Este escenario pondrá a prueba al gobierno y su Alto Comisionado en cuanto a su ecuanimidad para manejar el proceso y su ética frente a los actores armados. Ya no será tan fácil ofrecer impunidad ni cargarse a favor de unos o en contra de otros. Por consiguiente el proceso de negociaciones paralelas (no necesariamente en una misma mesa) podría garantizar mayor transparencia y justicia. Ya no serán dos sino tres los actores en escena, sin que ninguno de ellos pueda llevarse el show tan fácilmente. Por el contrario, los tres actores y hasta los dueños de la función, quines han actuado detrás de bambalinas, los verdaderos actores de la guerra, están expuestos a que los exhiban sin disfraces ante la audiencia nacional e internacional.
Será que el gobierno se compromete a unas negociaciones abiertas a los medios de comunicación y a la opinión pública? En anteriores artículos hacíamos referencia a lo poco probable que los actores del conflicto en Colombia (visibles e invisibles) aguantaran una comisión de la verdad. En su primera entrevista en Santa Fe de Ralito (que fue un pequeño abrebocas), los diez jefes paramilitares ratificaron sin ambages la complicidad de los más altos poderes del Estado y la sociedad. En adelante, las autoridades civiles y militares no podrán seguir negándolo. Ante la posibilidad de que se lleguen a ventilar demasiadas e incómodas revelaciones, es muy probable que los encargados de las negociaciones comiencen ahora a plantear que el proceso tiene que manejarse “en estricta confidencialidad”.

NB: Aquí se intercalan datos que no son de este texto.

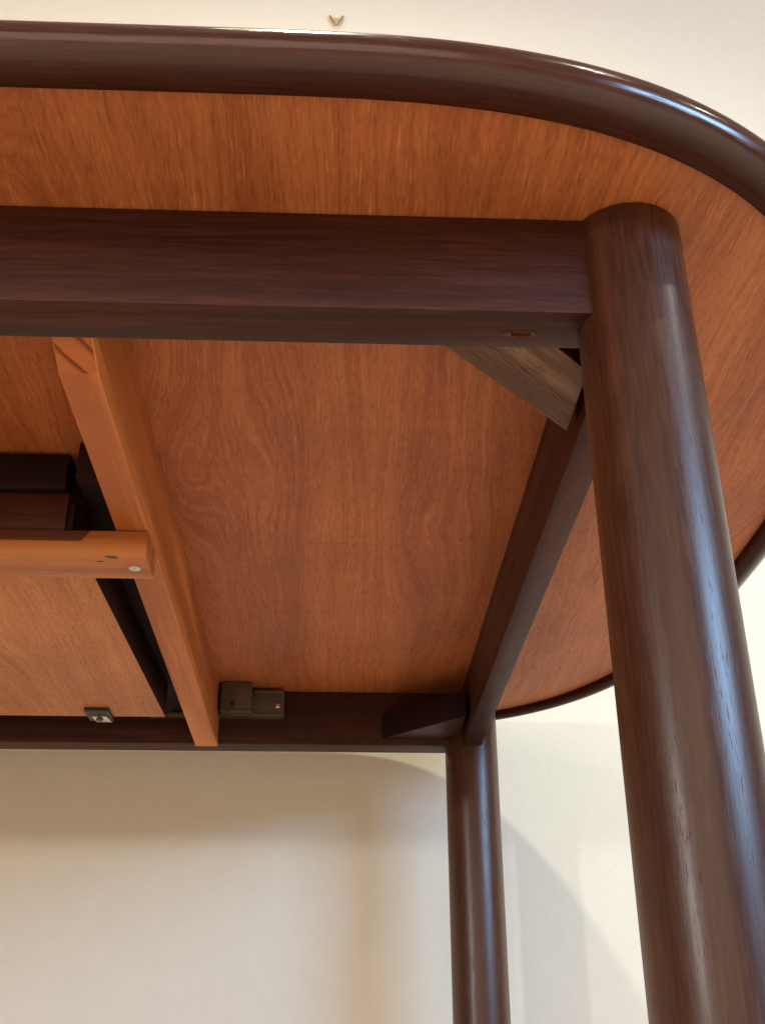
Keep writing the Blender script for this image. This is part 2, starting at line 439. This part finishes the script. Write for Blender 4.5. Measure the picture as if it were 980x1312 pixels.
# long rails
YO, TH, HR = -.0153, .0311, .0633
def cut(o, cutter_bm, mat2):
    cm = bpy.data.meshes.new('cutter'); cutter_bm.to_mesh(cm); cutter_bm.free()
    if mat2: o.data.materials.append(mat2); cm.materials.append(mat2)
    c = bpy.data.objects.new('cutter', cm); C.objects.link(c); c.matrix_world = Matrix.Translation(WORLD[o.name])
    md = o.modifiers.new('b', 'BOOLEAN'); md.object = c; md.operation = 'DIFFERENCE'; md.solver = 'EXACT'
    try: md.material_mode = 'TRANSFER'
    except Exception: pass
    bpy.context.view_layer.update()
    ev = o.evaluated_get(bpy.context.evaluated_depsgraph_get())
    me = bpy.data.meshes.new_from_object(ev)
    o.modifiers.clear(); old = o.data; o.data = me; me.name = old.name
    bpy.data.objects.remove(c); bpy.data.meshes.remove(cm)
def slot_bm(cx, cy, hl, hw, z0, z1, n=28, seed=1):
    rr = random.Random(seed); pts = []
    for i in range(n):
        a = 2 * math.pi * i / n; j = 1 + rr.uniform(-.10, .10)
        pts.append((cx + hl * j * math.copysign(abs(math.cos(a)) ** .8, math.cos(a)), cy + hw * j * math.sin(a)))
    return prism_bm(pts, z0, z1, 0)
rail = obj('long_rail', box_bm(XC + .002, -XC - .002, YO, YO + TH, -HR, -.0006, .0012), M['dark_x'], T, (XC, 0, U))
cut(rail, slot_bm(-XC - .0605, .0032, .0062, .0030, -HR - .01, -HR + .012), M['raw'])
for p in rail.data.polygons: p.use_smooth = True
rail.data.set_sharp_from_angle(angle=R(40))
obj('long_rail', box_bm(XC + .002, -XC - .002, -YO - TH, -YO, -HR, -.0006, .0012), M['dark_x'], T, (XC, 2 * YC, U))
rr = random.Random(5)
for cx, l_, w_ in ((-.0676, .0022, .0022), (-.0538, .0017, .0022)):
    poly = [(l_ * rr.uniform(.7, 1.15) * math.cos(2 * math.pi * i / 11), w_ * rr.uniform(.6, 1.15) * math.sin(2 * math.pi * i / 11)) for i in range(11)]
    obj('torn_edge', prism_bm(poly, -.0007, .0004, .0002), M['torn'], rail, (cx, .0032, U - HR))
# end rails
endr = obj('end_rail', box_bm(-.0118, .0087, -YC + .018, YC - .018, -.0663, -.0006, .0012), M['dark_y'], T, (0, YC, U))
copy(endr, (2 * XC, YC, U), T, math.pi)

# corner braces, sawn at 45 degrees
def brace_poly(sx, sy):
    p = [(-.1045, YO + TH), (-.0415, YO + TH), (-.0165, .0425), (-.0165, .106)]
    return p
def brace(cx, cy, mx, my, zb, side='dark_x', zt=.012, under='brace'):
    p = [(x * mx, y * my) for x, y in brace_poly(1, 1)]
    if mx * my < 0: p = p[::-1]
    # rotate into the board's own frame so that its grain runs along the board
    ang = math.atan2(p[0][1] - p[-1][1], p[0][0] - p[-1][0]) if mx * my > 0 else math.atan2(p[0][1] - p[-1][1], p[0][0] - p[-1][0])
    ca, sa = math.cos(-ang), math.sin(-ang)
    q = [(x * ca - y * sa, x * sa + y * ca) for x, y in p]
    o = obj('corner_brace', prism_bm(q, -zb, -zt, .0015), M[under], T, (cx, cy, U))
    o.rotation_euler.z = ang
    o.data.materials.append(M[side])
    for f in o.data.polygons: f.material_index = 0 if f.normal.z < -.6 else 1  # sides get a darker wood than the underside: corner shade put into the colour
brace(0, 0, 1, 1, .0595); brace(0, 2 * YC, 1, -1, .0560, 'leaf_edge', .026, 'dark_y'); brace(2 * XC, 0, -1, 1, .0595); brace(2 * XC, 2 * YC, -1, -1, .0560)  # far right brace coloured darker still, standing in for the shade in its corner

# pine battens beside the folded leaf
def batten_bm():
    bm = bmesh.new()
    prof = [(.0165, -.0565), (.0458, -.0660), (.7800, -.0665), (.7800, -.0008), (.0165, -.0008)]
    x0 = lambda y: -.3108 - .0045 * y / .78
    x1 = lambda y: -.2885 - .0020 * y / .78
    a = [bm.verts.new((x0(y), y, z)) for y, z in prof]; b = [bm.verts.new((x1(y), y, z)) for y, z in prof]
    for v in a + b: v.co.x += .30; v.co.y -= YC
    bm.faces.new(a); bm.faces.new(b[::-1])
    for i in range(5): bm.faces.new((a[i], b[i], b[(i + 1) % 5], a[(i + 1) % 5]))
    bmesh.ops.recalc_face_normals(bm, faces=bm.faces[:])
    bmesh.ops.bevel(bm, geom=bm.edges[:], offset=.0009, segments=2, profile=.6, affect='EDGES')
    bm.normal_update()
    for f in bm.faces:
        if f.calc_center_median().y < .045 - YC and f.normal.y < -.2 and f.normal.z < -.3 and f.calc_area() > 1e-4: f.material_index = 1
    return bm
bat = obj('batten', batten_bm(), M['pine_y'], T, (-.30, YC, U), label='long pine batten running across the table beside the folded leaf')
bat.data.materials.append(M['pine_end'])
copy(bat, (2 * XC + .30, YC, U), T, math.pi)
# pine cross piece carrying the leaf, its front edge lit
XE = -.2893
CY = .2567
crs = obj('cross_batten', box_bm(2 * XC - XE - XC, XE - XC, -.0205, .0205, -.0855, -.0668, .0012, 2), M['pine_x'], T, (XC, CY, U))
def screw_bm(r=.0044, h=.0012):
    n = 32; bm = bmesh.new()
    def pt(rr, z): return [bm.verts.new((rr * math.cos(2 * math.pi * i / n), rr * math.sin(2 * math.pi * i / n), z)) for i in range(n)]
    rows = [pt(r, 0), pt(r, -h * .6), pt(r * .85, -h), pt(r * .55, -h * 1.05)]
    # cross recess
    star = []
    for i in range(n):
        a = 2 * math.pi * i / n
        d = r * (.48 if (i % 8) in (0, 1, 7) else .16)
        star.append(bm.verts.new((d * math.cos(a), d * math.sin(a), -h * 1.05)))
    deep = [bm.verts.new((v.co.x * .8, v.co.y * .8, h * .2)) for v in star]
    rows += [star, deep]
    for a, b in zip(rows, rows[1:]):
        for i in range(n): bm.faces.new((a[i], a[(i + 1) % n], b[(i + 1) % n], b[i]))
    bm.faces.new(rows[0][::-1]); bm.faces.new(deep)
    bmesh.ops.recalc_face_normals(bm, faces=bm.faces[:])
    return bm
obj('screw', screw_bm(), M['zinc'], crs, (-.3002, CY + .0005, U - .0856))

# folded butterfly leaf: two veneered halves with rounded dark ends, stacked
LX0, LX1, LY0, LY1 = 2 * XC + .340, -.340, .2620, .672
def leaf_half(zb, zt, label=None):
    """veneered board with dark sawn sides; a hair out of square, as it lies"""
    bm = box_bm(LX0 - XC, LX1 - XC, LY0 - YC, LY1 - YC, zb, zt, .0006)
    for v in bm.verts:
        if v.co.x > 0: v.co.x += -.0033 + .0083 * (v.co.y + YC - LY0) / (LY1 - LY0)
    bm.normal_update()
    for f in bm.faces: f.material_index = 0 if f.normal.z < -.96 and label else 1
    o = obj('folded_leaf', bm, M['leafveneer'], T, (XC, YC, U), label=label)
    o.data.materials.append(M['leaf_edge'])
    return o
def leafband(zb, zt, parent, x1, bulge, mat='leaf_edge'):
    h = (zt - zb) / 2; cz = (zt + zb) / 2
    pr = [(0, zt), (.010, zt)]
    for i in range(13):
        a = math.pi / 2 - math.pi * i / 12
        pr.append((.0225 - bulge + bulge * math.copysign(abs(math.cos(a)) ** .7, math.cos(a)), cz + h * math.sin(a)))
    pr += [(.0, zb)]
    path = [(LX0 - XC + (x1 - LX0) * i / 20, LY0 - .0004 - YC) for i in range(21)]
    obj('edge_band', sweep_bm(path, pr), M[mat], parent, (XC, YC, U))
leaf = leaf_half(-.0662, -.0335, 'pale veneered underside of the folded leaf resting on the pine cross piece')
leafband(-.0662, -.0335, leaf, -.3490, .006, 'dark_x')
leaf2 = leaf_half(-.0325, -.0025)
leafband(-.0318, -.0025, leaf2, -.3530, .003)
obj('edge_cap', box_bm(-.0022, .0022, -.010, .010, -.0662, -.0420, .0008), M['leaf_edge'], leaf, (-.3462, .2515, U))
# dark strips filling the gap between the leaf and the batten
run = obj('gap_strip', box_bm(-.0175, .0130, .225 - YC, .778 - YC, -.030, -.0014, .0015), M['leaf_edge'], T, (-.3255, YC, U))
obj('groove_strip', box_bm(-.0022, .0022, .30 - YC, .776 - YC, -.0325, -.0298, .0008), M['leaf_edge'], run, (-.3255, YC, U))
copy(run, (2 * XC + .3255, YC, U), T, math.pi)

# black catch on the far end of the leaf
clip = obj('leaf_catch', box_bm(-.0125, .0125, -.019, .0155, -.0040, -.0002, .0008), M['black'], leaf, (-.4010, .6600, U - .0662), label='small black metal catch on the end of the leaf')
obj('catch_plate', prism_bm([(-.0065, -.004), (.0085, -.004), (.0115, .0125), (-.0045, .0125)], -.0062, -.0038, .0006), M['zinc'], clip, (-.4010, .6600, U - .0662))
obj('catch_pin', lathe_bm([(.0030, -.0085), (.0036, -.0080), (.0036, -.0050)], 20), M['steel'], clip, (-.4000, .6590, U - .0662))

# steel extension slide on the inner face of the far rail
ry = 2 * YC - YO - TH if False else 2 * YC + (-YO - TH) + 0.0
ry = 2 * YC - (YO + TH)
sl = obj('extension_slide', box_bm(-.37, -.2165, ry - .012, ry - .0004, -.0345, -.0035, .0010), M['steel'], T, (0, 0, U))
obj('slide_lip', box_bm(-.37, -.218, ry - .0165, ry - .0118, -.0350, -.0315, .0006), M['steel'], sl, (0, 0, U))
obj('slide_lip', box_bm(-.2515, -.218, ry - .0150, ry - .0118, -.0075, -.0035, .0006), M['steel'], sl, (0, 0, U))
blk = obj('slide_block', box_bm(-.2870, -.2525, ry - .034, ry - .0168, -.0345, -.0008, .0010), M['steel'], sl, (0, 0, U))
obj('block_rim', box_bm(-.2870, -.2530, ry - .0355, ry - .0338, -.0362, -.0332, .0005), M['steel'], blk, (0, 0, U))
h = obj('screw_hole', lathe_bm([(.0026, -.001), (.0030, 0), (.0026, .0006)], 20), M['black'], blk, (-.2735, ry - .0346, U - .0270)); h.rotation_euler.x = R(90)
s = obj('screw', screw_bm(.0028, .0009), M['zinc'], sl, (-.2240, ry - .0122, U - .0215)); s.rotation_euler.x = R(-90)

# ------------------------------------------------------------------ brass picture hook on the wall
def tube_bm(pts, r, n=14):
    bm = bmesh.new(); rows = []
    for i, p in enumerate(pts):
        a = Vector(pts[max(i - 1, 0)]); b = Vector(pts[min(i + 1, len(pts) - 1)]); d = (b - a).normalized()
        q = d.orthogonal().normalized(); w = d.cross(q)
        if rows:   # keep the ring turned as the one before it
            q0 = rows[-1][1]; q = (q0 - d * q0.dot(d)).normalized(); w = d.cross(q)
        rr = r[i] if isinstance(r, (list, tuple)) else r
        rows.append(([bm.verts.new(Vector(p) + (q * math.cos(2 * math.pi * k / n) + w * math.sin(2 * math.pi * k / n)) * rr) for k in range(n)], q))
    rows = [x[0] for x in rows]
    for a, b in zip(rows, rows[1:]):
        for i in range(n): bm.faces.new((a[i], a[(i + 1) % n], b[(i + 1) % n], b[i]))
    bm.faces.new(rows[0][::-1]); bm.faces.new(rows[-1])
    bmesh.ops.recalc_face_normals(bm, faces=bm.faces[:])
    return bm
hx, hz = -.1806, U + 1.348
H = bpy.data.objects.new('picture_hook', None); link(H, (hx, WALL, hz), None)
H['label'] = 'tiny brass picture hook on the cream wall above the table edge'; H['category'] = 'hook'
for sx in (-1, 1):
    obj('hook_arm', tube_bm([(sx * .0122, -.0020, .0150), (sx * .0118, -.0045, .0120), (sx * .0092, -.0060, .0040), (sx * .0056, -.0065, -.0060), (sx * .0018, -.0068, -.0150)], [.0014, .0021, .0023, .0022, .0016]), M['brass'], H, (hx, WALL, hz))
obj('hook_base', lathe_bm([(.0058, 0), (.0058, .0010), (.0048, .0020)], 32), M['ivory'], H, (hx, WALL, hz + .002)).rotation_euler.x = R(90)
b_ = obj('hook_pin', lathe_bm([(.0042, .002), (.0040, .0090), (.0044, .0105), (.0040, .0125), (.0026, .0134)], 24), M['ivory'], H, (hx, WALL, hz + .002)); b_.rotation_euler.x = R(90)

Si bien la presencia de los medios de comunicación tiene sus inconveniencias por la parcialidad y mal manejo que algunos de ellos han mostrado, sería muy conveniente para el país la presencia de la prensa nacional e internacional y la veeduría de organismos internacionales de derechos humanos. Hay que favorecer la transparencia del proceso y el esclarecimiento de la verdad para que pueda haber una reconciliación de fondo, de modo que sobre los muertos y cenizas de esta guerra podamos convocarnos, como colombianos todos, a resarcir los daños y juntar esfuerzos para construir un futuro digno para nuestros hijos, para borrar esta guerra que nos avergüenza ante nosotros mismos y ante el mundo.

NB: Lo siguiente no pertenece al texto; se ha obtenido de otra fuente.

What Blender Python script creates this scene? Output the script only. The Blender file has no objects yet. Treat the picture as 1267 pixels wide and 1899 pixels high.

Para el ELN este es un momento preciso para negociar su desmovilización pues aunque débiles militarmente, aun no están derrotados ni los están convocando a la rendición. Tienen la ventaja sobre los demás grupos armados, de que son los menos contaminados por el narcotráfico y, por consiguiente están menos expuestos a la extradición, lo cual facilita la negociación. Saben muy bien que la lucha armada se convirtió en un callejón sin salida, que la toma del poder es cada vez menos posible, que los grupos insurgentes ya no encarnan los ideales que justificaron su existencia, que el pueblo les teme y las rechaza, que en vez de solucionar los problemas del país contribuyeron a agravarlos. El triunfo electoral y la popularidad del Presidente Uribe, el militarismo y la derechización del país, se continúan sustentado en el compromiso de combatir la subversión, porque la gente se hastió de tantos muertos, atropellos, destrucción y degradación de los grupos armados.

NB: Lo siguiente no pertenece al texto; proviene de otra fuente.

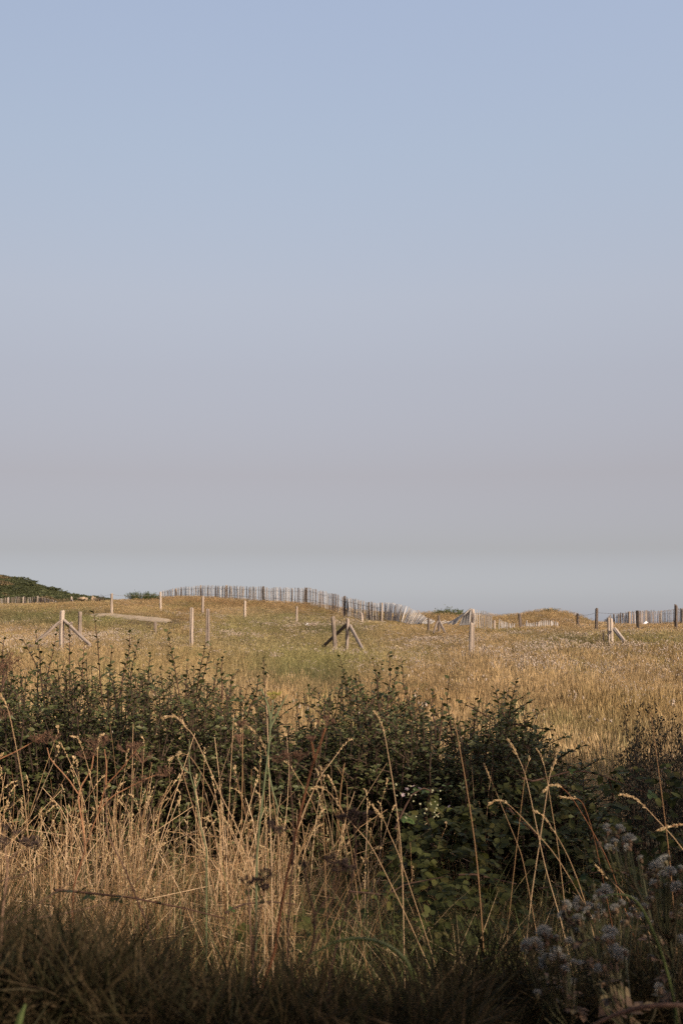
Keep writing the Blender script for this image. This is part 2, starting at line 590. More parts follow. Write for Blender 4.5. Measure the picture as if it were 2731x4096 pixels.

Al ELN el momento actual le brinda la oportunidad de contribuir a la paz y a generar o fortalecer fuerzas políticas alternativas que rescaten la justicia, la democracia, la civilidad, los derechos humanos, la dignidad nacional y la soberanía sobre nuestros recursos naturales. Si se quedan en el monte seguirán desertando para pasarse a los paramilitares o a las FARC, o seguirán subsistiendo con pena y sin gloria en una posición cada vez más marginal y estéril, si no es que los derrotan militarmente. De modo que más les vale apostarle a un proceso de paz donde tendrán que demostrar su capacidad política para marcar la diferencia frente a los paramilitares, denunciar las injusticias sociales y no desperdiciar el escenario de la negociación, como ocurrió en el Caguán.
Si bien el país ha virado radicalmente hacia la derecha, los costos humanos, políticos y económicos de la guerra y la prepotencia del poder, irán desgastando cada vez más la actual euforia –como también está ocurriendo a nivel internacional en contra de Bush y demás señores de la guerra. En esa misma medida, se irán ampliando las nuevas tendencias políticas que propugnan por la resolución pacífica y civilizada del conflicto colombiano, de manera que hay condiciones, mínimas al menos, para cambiar las armas por la política.